Pour conclure ce discours, je vais emprunter les paroles d'Yves Duteil sur la chanson des Justes :
" Une gare au petit jour, dans le froid et la peur et des soldats tout autour qui hurlent dans des haut parleurs. Les wagons refermés comme un tombeau, des mains se tendent à travers les barreaux mais leur appel est resté sans écho. On a compris bien trop tard l'horreur qu'ils ont vécue, la blessure dans les regards de ceux qui en sont revenus, les yeux couleur de cendre et de brouillard, des barbelés gravés dans leurs mémoires mais dans le cœur un indicible espoir.

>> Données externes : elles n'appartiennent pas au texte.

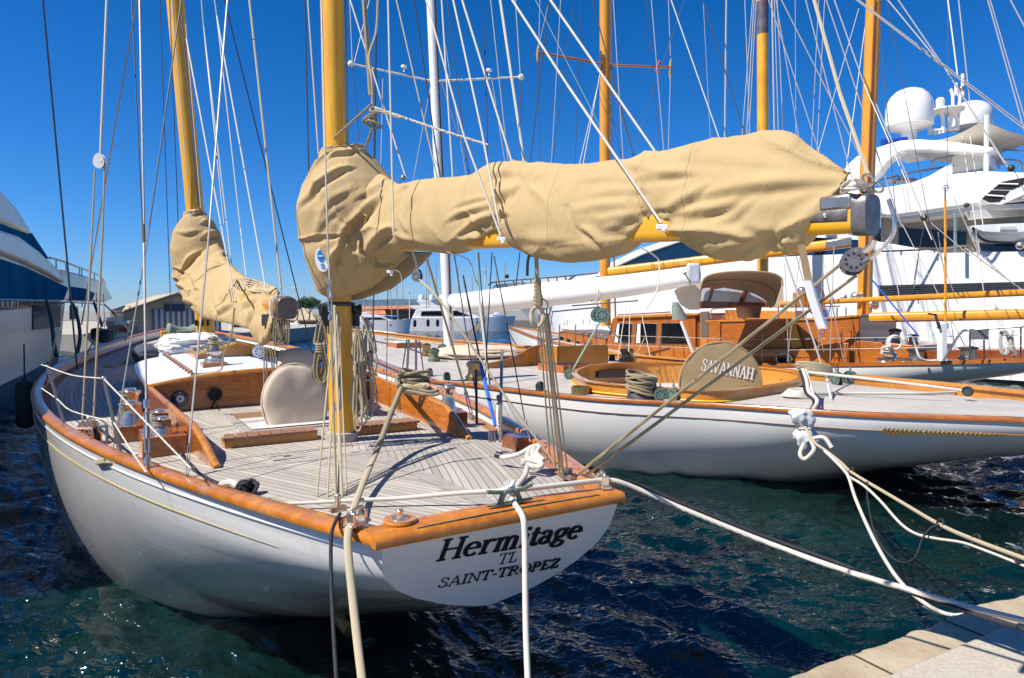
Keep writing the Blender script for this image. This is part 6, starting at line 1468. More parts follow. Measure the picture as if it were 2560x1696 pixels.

Vivre un jour, une heure, là bas c'est braver le silence, dépasser la mort d'un pas devant ceux qui s'enivrent et dansent. Dans ce voyage infernal où tant d’âmes ont sombré, celui qui sauve une étoile
éclaire l'univers tout entier. Des lueurs que les justes ont allumé, la porte entrebâillé dans l'escalier
sur le dernier refuge inespéré, au jardin du souvenir des cailloux sont posés et les arbres ont beau fleurir à chaque printemps retrouvé, peut-on un jour apprendre à pardonner le désespoir, les larmes et les années que jamais rien ne pourra effacer, que jamais rien ne pourra effacer.

En mémoire de nos morts pour la France, en mémoire de tous nos ancêtres, des miens et des vôtres, en mémoire de ceux qui sont revenus sans jamais en parler et sans jamais oublier, en souvenir de ceux qui sont morts, en mémoire de nos soldats en combat au moment où je parle, en mémoire des peuples opprimés à travers le monde, en mémoire des disparus innocents lors des attentats des 7 et 9 janvier derniers à Paris, en mémoire d'Aurélie Châtelain et en pensée à sa fillette, en soutien à Serge Atlaoui, en mémoire de ceux qui ont perdu la vie au Népal, je vous demande de respecter une minute de silence.